MEDIATION AND THE THEORY OF EVERYTHING
/First, let me emphasis that I am very skeptical that there exists a theory of everything, much less one that explains human conflict. And I do not believe that there is a single protocol that resolves conflict. Nevertheless, research has revealed recurring patterns in a wide range of human behaviors. Can these insights be used to help people resolve conflict within the system we broadly refer to as mediation?
In a recent essay, When seeing is deceiving, columnist Craig Silverman lead me to The Ravenous Brain, by the neuroscientist Daniel Bor, and these quotes:
Perhaps what distinguishes us humans from the rest of the animal kingdom is our ravenous desire to find structure in the information we pick up in the world. We cannot help actively searching for patterns – any hook in the data that will aid our performance and understanding.
One problematic corollary of this passion for patterns is that we are the most advanced species in how elaborately and extensively we can get things wrong. We often jump to conclusions – for instance, with astrology or religion. We are so keen to search for patterns, and so satisfied when we’ve found them, that we do not typically perform sufficient checks on our apparent insights. www.tampabay.com/...seeing-is-deceiving/2220248
I think these findings are critical to understanding the nature of any particular conflict. And is it not essential that a mediator understand (or at least have a working hypothesis for understanding) the conflict he is there to help resolve? This understanding may mitigate the mediator's urge to supply the parties with a solution but it begs the question how does a mediator apply these insights? What's a mediator to do with them? Are we educators? Isn't teaching a kind of coercion? Are we morally neutral and capable of removing the spectacles of tradition, prejudice, personal experience and dogma? Can we pretend to be Socrates and simply ask questions that will ultimately lead people to the truth? Or do we acknowledge that we all have an agenda, like it or not?

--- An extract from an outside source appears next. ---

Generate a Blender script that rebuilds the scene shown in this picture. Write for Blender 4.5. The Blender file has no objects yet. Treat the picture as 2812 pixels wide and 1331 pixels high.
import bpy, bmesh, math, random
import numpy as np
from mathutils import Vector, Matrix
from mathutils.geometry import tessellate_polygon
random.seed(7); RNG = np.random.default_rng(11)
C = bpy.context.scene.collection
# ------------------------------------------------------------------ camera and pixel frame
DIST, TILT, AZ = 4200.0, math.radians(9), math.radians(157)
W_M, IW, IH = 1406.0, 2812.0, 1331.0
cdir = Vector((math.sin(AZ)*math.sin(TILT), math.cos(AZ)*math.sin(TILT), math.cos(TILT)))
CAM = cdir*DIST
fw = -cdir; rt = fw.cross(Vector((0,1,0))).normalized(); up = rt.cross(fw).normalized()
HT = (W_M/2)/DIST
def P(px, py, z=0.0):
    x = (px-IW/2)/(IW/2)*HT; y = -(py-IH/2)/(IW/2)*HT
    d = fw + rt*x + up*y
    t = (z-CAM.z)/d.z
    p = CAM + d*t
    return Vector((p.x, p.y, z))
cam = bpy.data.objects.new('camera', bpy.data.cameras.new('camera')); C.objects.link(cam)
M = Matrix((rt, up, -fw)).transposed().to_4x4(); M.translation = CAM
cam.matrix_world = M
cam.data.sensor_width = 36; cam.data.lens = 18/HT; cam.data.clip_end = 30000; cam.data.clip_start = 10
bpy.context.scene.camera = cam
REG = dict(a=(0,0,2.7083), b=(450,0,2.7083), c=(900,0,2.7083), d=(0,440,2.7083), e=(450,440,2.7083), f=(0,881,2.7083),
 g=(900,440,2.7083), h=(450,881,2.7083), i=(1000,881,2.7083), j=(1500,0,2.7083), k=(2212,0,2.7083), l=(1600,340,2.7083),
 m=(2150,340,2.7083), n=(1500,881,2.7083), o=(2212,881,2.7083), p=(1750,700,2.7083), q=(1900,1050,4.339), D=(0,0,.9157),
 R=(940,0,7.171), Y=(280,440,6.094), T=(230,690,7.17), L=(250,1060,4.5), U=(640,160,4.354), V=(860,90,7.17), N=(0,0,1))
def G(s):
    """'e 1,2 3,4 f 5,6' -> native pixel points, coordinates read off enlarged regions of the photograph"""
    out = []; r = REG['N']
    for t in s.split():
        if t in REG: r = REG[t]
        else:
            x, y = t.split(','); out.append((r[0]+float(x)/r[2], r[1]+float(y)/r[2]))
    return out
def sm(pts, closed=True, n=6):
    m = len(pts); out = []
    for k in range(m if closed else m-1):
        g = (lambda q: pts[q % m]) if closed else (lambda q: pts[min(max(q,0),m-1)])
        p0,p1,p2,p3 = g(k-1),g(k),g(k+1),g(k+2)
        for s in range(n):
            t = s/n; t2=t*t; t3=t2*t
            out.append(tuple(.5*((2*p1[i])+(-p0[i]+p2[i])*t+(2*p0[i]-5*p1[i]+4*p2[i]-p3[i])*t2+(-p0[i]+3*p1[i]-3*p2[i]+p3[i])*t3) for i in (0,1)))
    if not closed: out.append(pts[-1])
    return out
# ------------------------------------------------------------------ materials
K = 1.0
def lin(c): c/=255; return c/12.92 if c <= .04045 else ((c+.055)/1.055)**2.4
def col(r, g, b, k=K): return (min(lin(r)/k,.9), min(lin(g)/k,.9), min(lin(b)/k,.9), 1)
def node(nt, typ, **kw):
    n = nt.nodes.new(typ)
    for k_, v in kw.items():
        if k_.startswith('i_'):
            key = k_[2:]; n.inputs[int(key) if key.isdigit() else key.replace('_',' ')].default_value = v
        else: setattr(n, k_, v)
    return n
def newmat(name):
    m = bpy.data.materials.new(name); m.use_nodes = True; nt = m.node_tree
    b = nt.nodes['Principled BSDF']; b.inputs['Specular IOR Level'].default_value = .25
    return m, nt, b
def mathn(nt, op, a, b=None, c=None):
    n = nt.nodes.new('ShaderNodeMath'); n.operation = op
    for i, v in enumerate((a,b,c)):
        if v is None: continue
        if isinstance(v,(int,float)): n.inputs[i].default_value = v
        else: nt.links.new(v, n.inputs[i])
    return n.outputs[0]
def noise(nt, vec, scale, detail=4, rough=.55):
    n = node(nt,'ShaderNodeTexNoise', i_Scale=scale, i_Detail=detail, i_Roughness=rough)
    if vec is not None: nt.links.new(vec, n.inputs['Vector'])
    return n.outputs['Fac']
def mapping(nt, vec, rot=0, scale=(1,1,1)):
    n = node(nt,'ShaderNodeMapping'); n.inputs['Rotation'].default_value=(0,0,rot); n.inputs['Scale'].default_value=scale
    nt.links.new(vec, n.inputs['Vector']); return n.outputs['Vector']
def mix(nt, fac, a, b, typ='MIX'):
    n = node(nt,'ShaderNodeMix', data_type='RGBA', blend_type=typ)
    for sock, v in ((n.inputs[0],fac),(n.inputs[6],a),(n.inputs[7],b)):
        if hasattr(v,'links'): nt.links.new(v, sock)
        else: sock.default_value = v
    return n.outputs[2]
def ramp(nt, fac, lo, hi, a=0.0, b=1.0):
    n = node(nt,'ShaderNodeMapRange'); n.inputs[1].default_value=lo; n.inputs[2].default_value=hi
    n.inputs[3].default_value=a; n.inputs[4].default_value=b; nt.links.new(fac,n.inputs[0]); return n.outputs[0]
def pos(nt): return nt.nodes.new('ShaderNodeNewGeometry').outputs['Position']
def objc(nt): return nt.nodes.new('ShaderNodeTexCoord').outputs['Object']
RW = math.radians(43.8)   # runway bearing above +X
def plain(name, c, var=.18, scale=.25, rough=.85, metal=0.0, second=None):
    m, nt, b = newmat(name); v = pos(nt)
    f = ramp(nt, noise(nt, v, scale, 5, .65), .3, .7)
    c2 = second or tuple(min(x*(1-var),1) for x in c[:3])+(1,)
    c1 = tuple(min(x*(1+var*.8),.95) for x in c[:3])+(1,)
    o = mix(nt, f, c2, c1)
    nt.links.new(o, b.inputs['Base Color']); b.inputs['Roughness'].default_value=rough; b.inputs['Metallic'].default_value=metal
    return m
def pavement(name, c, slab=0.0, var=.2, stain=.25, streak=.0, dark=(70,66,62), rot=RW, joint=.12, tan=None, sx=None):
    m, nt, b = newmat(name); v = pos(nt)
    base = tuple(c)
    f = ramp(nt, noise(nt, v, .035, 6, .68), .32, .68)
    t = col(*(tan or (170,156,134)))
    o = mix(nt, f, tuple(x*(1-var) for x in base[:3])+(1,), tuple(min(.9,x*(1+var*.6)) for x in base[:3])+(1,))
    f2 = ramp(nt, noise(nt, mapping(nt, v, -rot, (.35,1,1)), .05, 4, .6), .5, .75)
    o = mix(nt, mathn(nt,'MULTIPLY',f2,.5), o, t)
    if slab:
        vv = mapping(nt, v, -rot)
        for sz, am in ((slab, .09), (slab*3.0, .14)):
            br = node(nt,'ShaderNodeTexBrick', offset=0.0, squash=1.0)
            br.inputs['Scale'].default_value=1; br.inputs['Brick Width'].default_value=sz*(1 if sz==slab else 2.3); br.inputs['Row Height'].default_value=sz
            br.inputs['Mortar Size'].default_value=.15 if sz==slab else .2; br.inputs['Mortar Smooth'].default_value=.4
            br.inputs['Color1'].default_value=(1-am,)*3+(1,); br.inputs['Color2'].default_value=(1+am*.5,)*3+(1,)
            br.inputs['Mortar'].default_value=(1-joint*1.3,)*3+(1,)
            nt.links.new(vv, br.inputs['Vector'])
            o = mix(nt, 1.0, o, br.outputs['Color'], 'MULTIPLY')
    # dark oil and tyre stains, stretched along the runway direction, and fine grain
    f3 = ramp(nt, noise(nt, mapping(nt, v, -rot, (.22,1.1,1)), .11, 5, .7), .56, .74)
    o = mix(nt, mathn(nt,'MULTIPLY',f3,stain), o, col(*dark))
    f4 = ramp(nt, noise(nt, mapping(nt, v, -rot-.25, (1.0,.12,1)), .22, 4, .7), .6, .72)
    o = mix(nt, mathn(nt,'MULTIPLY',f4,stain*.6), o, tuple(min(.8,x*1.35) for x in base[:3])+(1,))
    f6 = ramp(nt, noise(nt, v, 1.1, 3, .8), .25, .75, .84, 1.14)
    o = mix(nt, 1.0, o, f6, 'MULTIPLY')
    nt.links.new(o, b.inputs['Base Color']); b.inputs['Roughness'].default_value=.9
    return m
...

But is it really possible for such neutral communications to occur between men? Is not every human communication a conscious or unconscious impression of one temperament, attitude to life, scale of values, upon another? Are men ever so thoroughly insulated from each other, that the careful avoidance of more than the minimum degree of social intercourse will leave them unsullied, absolutely free to see truth and falsehood, good and evil, beauty and ugliness, with their own eyes? Is this not an absurd conception of individuals as creatures who can be kept pure from all social influence... even that is, without the new knowledge of human beings that we have acquired today, as the result of the labours of psychologists, sociologists, philosophers? Isaiah Berlin, Russian Thinkers, Penguin Classics ebook location 5306,
Unfortunately, these patent contradictions between the mediation vocabulary (neutrality, party self-determination, exploring options, etc.) and what is actually happening in the mediation business are hardly talked about and I think it is time for that to change.